L.Opdyke French Aeroplanes Before the Great War (Schiffer)
Deleted by request of (c)Schiffer Publishing
1856 Mouillard
Louis-Pierre Mouillard was born in Lyon in 1835, and early became interested in flight, especially bird-flight: he began weighing and measuring birds. His actual experiments and patents in the course of his life amounted to very little, but his big book L 'Empire de I 'Air, published in 1881 and republished in their Annual Report by the Smithsonian Institution in 1893 as The Empire of the Air, was widely read, and served to focus attention on the need to understand gliding and soaring before undertaking powered flight.

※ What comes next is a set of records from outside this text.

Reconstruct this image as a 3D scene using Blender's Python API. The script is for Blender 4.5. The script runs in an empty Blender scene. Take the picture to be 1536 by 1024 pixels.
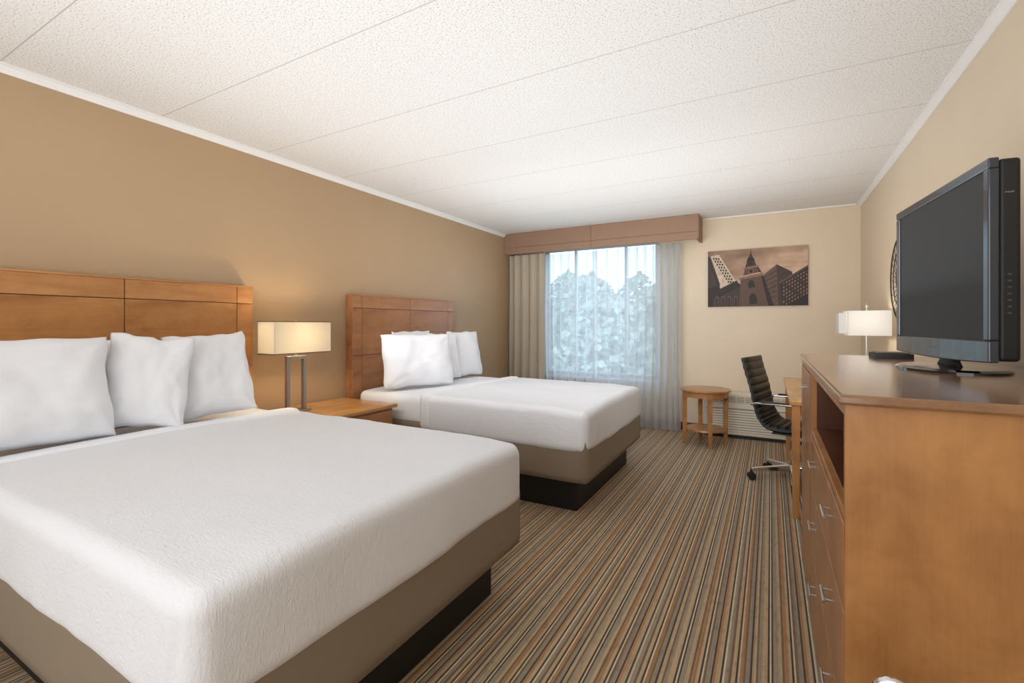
import bpy, bmesh, math, random
from mathutils import Vector, Matrix, noise
random.seed(7)
scene = bpy.context.scene
COL = scene.collection
try:
    scene.view_settings.view_transform = 'Standard'
except Exception: pass

def srgb(r,g,b):
    f=lambda c:(c/255/12.92) if c/255<=0.04045 else ((c/255+0.055)/1.055)**2.4
    return (f(r),f(g),f(b),1)

# ---------------------------------------------------------------- materials
def newmat(name):
    m=bpy.data.materials.new(name); m.use_nodes=True
    nt=m.node_tree; b=nt.nodes['Principled BSDF']
    return m,nt,b
def N(nt,t,**kw):
    n=nt.nodes.new(t)
    for k,v in kw.items(): setattr(n,k,v)
    return n
def L(nt,a,b): nt.links.new(a,b)
def coords(nt,scale=(1,1,1),rot=(0,0,0),loc=(0,0,0),space='Object'):
    tc=N(nt,'ShaderNodeTexCoord'); mp=N(nt,'ShaderNodeMapping')
    mp.inputs['Scale'].default_value=scale; mp.inputs['Rotation'].default_value=rot; mp.inputs['Location'].default_value=loc
    L(nt,tc.outputs[space],mp.inputs['Vector']); return mp.outputs['Vector']
def ramp(nt,fac,stops,interp='LINEAR'):
    r=N(nt,'ShaderNodeValToRGB'); r.color_ramp.interpolation=interp
    e=r.color_ramp.elements
    e[0].position=stops[0][0]; e[0].color=stops[0][1]
    e[1].position=stops[-1][0]; e[1].color=stops[-1][1]
    for p,c in stops[1:-1]:
        x=e.new(p); x.color=c
    L(nt,fac,r.inputs['Fac']); return r.outputs['Color']
def bump(nt,b,height,strength,dist=0.01):
    n=N(nt,'ShaderNodeBump'); n.inputs['Strength'].default_value=strength; n.inputs['Distance'].default_value=dist
    L(nt,height,n.inputs['Height']); L(nt,n.outputs['Normal'],b.inputs['Normal']); return n
def noisetex(nt,vec,scale,detail=3,rough=0.5,dist=0):
    n=N(nt,'ShaderNodeTexNoise'); n.inputs['Scale'].default_value=scale; n.inputs['Detail'].default_value=detail
    n.inputs['Roughness'].default_value=rough; n.inputs['Distortion'].default_value=dist
    L(nt,vec,n.inputs['Vector']); return n.outputs['Fac']
def plain(name,col,rough=0.5,metal=0.0,var=0.06,nscale=8,bumpv=0.0,bscale=200,coat=0):
    m,nt,b=newmat(name)
    v=coords(nt)
    f=noisetex(nt,v,nscale)
    c0=tuple(x*(1-var) for x in col[:3])+(1,); c1=tuple(min(1,x*(1+var)) for x in col[:3])+(1,)
    L(nt,ramp(nt,f,[(0.3,c0),(0.7,c1)]),b.inputs['Base Color'])
    b.inputs['Roughness'].default_value=rough; b.inputs['Metallic'].default_value=metal
    b.inputs['Coat Weight'].default_value=coat
    if bumpv: bump(nt,b,noisetex(nt,v,bscale,2),bumpv,0.002)
    return m
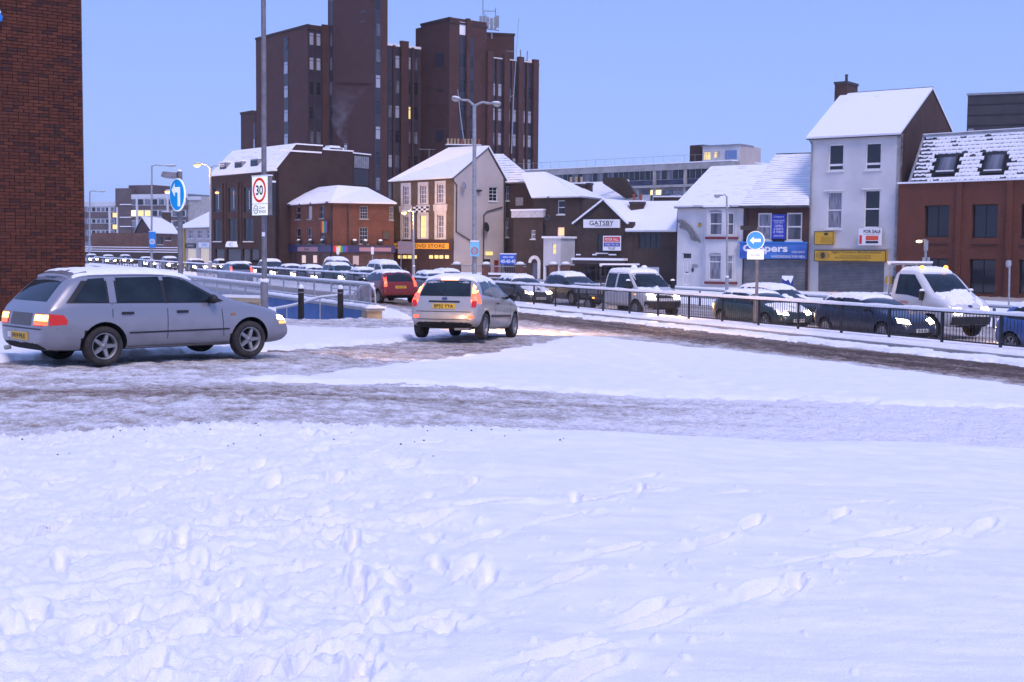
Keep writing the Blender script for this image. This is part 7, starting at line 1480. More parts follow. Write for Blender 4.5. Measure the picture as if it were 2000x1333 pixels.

He built his first glider in 1856 in Lyon, but it was too weak, and he abandoned it. Moving later to Algeria, he built 2 more: the last one weighed 72.6 kg, and consisted of monoplane wings made of thin wood stiffened by aloe ribs, with the pilot standing in an opening cut between them. The wings were hinged upwards, and at the conclusion of his first hop (unexpected), which covered some 45 meters, he fell, breaking the glider. Rebuilt, it flew once more, but in a gust the wings folded up on him. and he sprained his shoulder. He moved to Cairo in 1865. where in 1878 he began his 4th glider, a monoplane with a fan-shaped tail, adjustable sweep-back and what looked like ailerons but were in fact differential air-brakes to slow down one wing or the other for turn control.
In 1891 Octave Chanute got in touch with Mouillard, and offered to help him finance the new glider. In the course of his work Mouillard suggested to Chanute the use of rockets for propulsion and aluminum for structure, but was dissuaded in both cases. The machine was finished in 1895 and tested unsuccessfully in 1896. His US patent was awarded in 1897.